Ali Farka Toure passed away in 2006, at the relatively young age of 65, but his son Vieux Farka Toure has followed in his footsteps. Ironically, Ali Farka Toure did not want his son to become a musician, and indeed stopped speaking to him for some time when Vieux pursued his musical interest. Though this may seem strange to people in the United States and Europe, for people in traditional societies, musicians are often not highly regarded. The West African griots are respected but even they are very dependent on the largess of nobility and other upper class people. Besides performing at weddings, it is challenging for traditional musicians—or indeed most musicians—to make a good living from music. So singing the praises of the rich and powerful can be a necessary means of survival, but also a corruption of the griot tradition as keepers of history and honest brokers of tradition. In any case, Ali Farka wanted his son to be a soldier and then perhaps a civil servant—both guaranteed avenues of economic stability in Mali. But Vieux pursued his vision, deliberately developing a style distinct from his father’s style, in order to create his own identity. I first saw him as part of an African tribute to James Brown concert (how’s that for cross-cultural interchange!), orchestrated by former James Brown sideman Pee Wee Ellis and including a first-rate array of African and African-American musicians. The concept worked, in no small part due to the culture-bridging musicianship of Vieux Farka Toure and Senegalese multi-instrumentalist Cheick Lo. This past June I saw Vieux Farka Toure as he—after several albums and international tours—felt free to finally play in a way similar to his father. At World Café Live in Philadelphia, Vieux Farka along with an African trap drummer, European bassist and African percussionist playing calabash and gourds, began with a more stately acoustic feel, building gradually as he picked up an electric guitar and unleased cascading lines of beauty, swaying and dancing with the rhythm along with the bassist. He and his musicians smiled radiantly, consumed by the sheer joy of making music. This was not a show but a pure channeling of universal currents that swept up the audiences.

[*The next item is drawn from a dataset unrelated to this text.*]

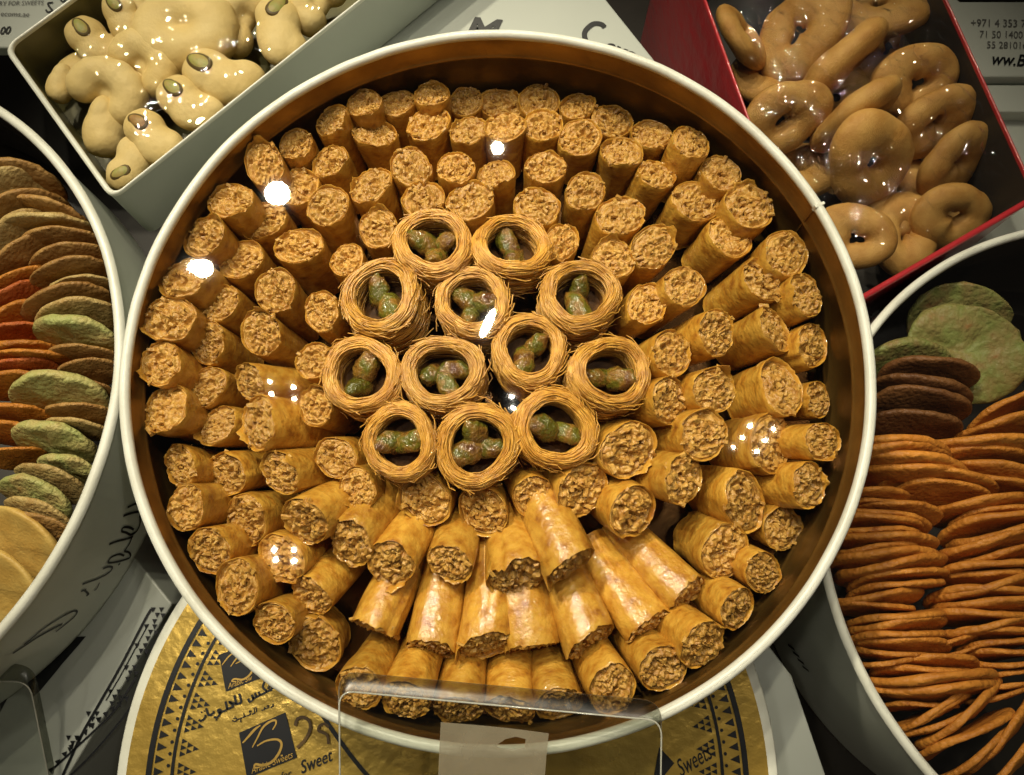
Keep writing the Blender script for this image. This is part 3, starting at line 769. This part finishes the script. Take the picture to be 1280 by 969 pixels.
for i, (e, lab) in enumerate(labelled(LEFT, 'left tin')):
    x, y, wpx, rot, ti, m = e
    z = .030 - .00012 * i
    cracker_thing(x, y - 8, wpx, rot + R_.uniform(-3, 3), ti, m, z, lab, GL, thick=.10 if m == 'cr_green' else .068, lumpy=.05 if m == 'cr_green' else .03)
RIGHT = [(1160, 482, 120, -12, 62, 'cr_dark'), (1150, 502, 120, -14, 64, 'cr_dark'), (1150, 520, 120, -10, 64, 'cr_dark'), (1140, 548, 120, -8, 55, 'cr_dark'), (1262, 520, 120, 20, 60, 'cr_orange'), (1255, 548, 130, 12, 62, 'cr_orange'),
    (1110, 580, 150, -4, 60, 'cr_orange'), (1225, 578, 150, -6, 60, 'cr_orange'), (1130, 600, 150, -10, 62, 'cr_orange'), (1170, 620, 140, -8, 62, 'cr_orange'), (1240, 612, 130, -14, 62, 'cr_orange'), (1085, 632, 100, -4, 64, 'cr_orange'),
    (1120, 652, 110, -10, 64, 'cr_orange'), (1225, 648, 130, 4, 62, 'cr_orange'), (1090, 668, 120, -2, 66, 'cr_orange'), (1245, 668, 140, 14, 62, 'cr_orange'), (1105, 690, 130, 2, 66, 'cr_orange'), (1238, 694, 140, 12, 62, 'cr_orange'),
    (1102, 712, 140, 2, 64, 'cr_orange'), (1232, 722, 140, 0, 66, 'cr_orange'), (1122, 735, 124, 5, 66, 'cr_orange'), (1232, 746, 140, 8, 66, 'cr_orange'), (1095, 760, 118, 4, 66, 'cr_orange'), (1118, 782, 124, 3, 66, 'cr_orange'), (1236, 770, 136, 2, 66, 'cr_orange'),
    (1118, 806, 122, 0, 66, 'cr_orange'), (1238, 794, 130, 6, 66, 'cr_orange'), (1186, 812, 80, 12, 66, 'cr_orange'), (1118, 828, 100, 0, 66, 'cr_orange'), (1250, 816, 110, 10, 66, 'cr_orange'), (1160, 838, 120, 2, 66, 'cr_orange'), (1262, 838, 100, 8, 66, 'cr_orange'),
    (1160, 860, 166, 2, 64, 'cr_orange'), (1130, 880, 110, 2, 66, 'cr_orange'), (1262, 866, 90, 4, 66, 'cr_orange'), (1165, 898, 120, 28, 60, 'cr_orange'), (1200, 902, 140, 34, 56, 'cr_orange'), (1160, 926, 110, 14, 62, 'cr_orange'), (1195, 940, 140, 28, 56, 'cr_orange'), (1250, 930, 130, 40, 46, 'cr_orange'), (1215, 965, 130, 34, 50, 'cr_orange'),
    (1262, 965, 120, 44, 46, 'cr_orange')]
def nth(n): return '%d%s' % (n, 'th' if 10 <= n % 100 <= 20 else {1: 'st', 2: 'nd', 3: 'rd'}.get(n % 10, 'th'))
EXTRA = []
for e in RIGHT:
    if e[5] == 'cr_orange' and 570 < e[1] < 900: EXTRA.append((e[0] + R_.uniform(-16, 22), e[1] + 11, e[2] * R_.uniform(.8, 1.0), e[3] + R_.uniform(-7, 7), e[4], e[5]))
RIGHT += EXTRA
from collections import defaultdict
cnt = defaultdict(int)
for i, e in enumerate(sorted(RIGHT, key=lambda e: e[1])):
    x, y, wpx, rot, ti, m = e
    colm = ('dark stack under green biscuits' if m == 'cr_dark' else 'stack beside pastry tin' if x < 1200 else 'stack at the right edge')
    k = cnt[colm]; cnt[colm] += 1
    lab = '%s cracker, %s from top in %s, right tin' % ('brown' if m == 'cr_dark' else 'orange-brown', nth(k + 1), colm)
    cracker_thing(x, y - 8, wpx, rot + R_.uniform(-3, 3), ti, m, -.016 - .0001 * i, lab, GRT, thick=.072, lumpy=.018)
cracker_thing(1196, 402, 126, -5, 42, 'cr_deepgreen', -.022, 'green pistachio biscuit at the back of the right tin', GRT, thick=.09, lumpy=.10)
cracker_thing(1206, 442, 152, -22, 22, 'cr_deepgreen', -.016, 'large round green pistachio biscuit lying on top in the right tin', GRT, thick=.10, lumpy=.11)
cracker_thing(1130, 458, 110, -4, 50, 'cr_deepgreen', -.018, 'small green pistachio biscuit above the dark brown crackers', GRT, thick=.09, lumpy=.05)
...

A few weeks later, Taureg singer/guitarist Bombino performed at the City Winery in Philadelphia. Born in Niger, 80 miles north of the desert town of Agadez, he picked up guitar, learning to play in part from watching rock videos from America and Europe, when his family fled to Burkina Fasso due to government repression during a Taureg rebellion. He was also steeped in Taureg traditional music as evidenced by his first recording as Groupe Bombino. But as he became more immersed in the possibilities of electric guitar, his music became more adventurous and rock-oriented leading some to dub him the “Jimi Hendrix of Africa.” He began touring internationally and soon became one of the most acclaimed of Taureg musicians. At the City Winery, clad in traditional Taureg robes, he performed in a power trio format, backed by a European trap drummer and Taureg rhythm guitarist bassist. Speaking very little between songs, he began with slower, hypnotic pieces and then built into roaring climaxes of incendiary runs on his guitar on later pieces, he and his bassist swaying to the rhythm. Taureg traditional music is highly repetitive and indeed attaining a trance state is a likely outcome. Bombino’s shy but increasingly unabashed smile made words unnecessary.
Bombino live 2013
There is no doubt that the “desert blues” musicians of West Africa connect so easily with international audiences because of the similarity of their music with blues and blues-rock. It seems that the music has emanated from the Sahel and the Sahara to America then Europe and back to Africa. The music does indeed move in circles!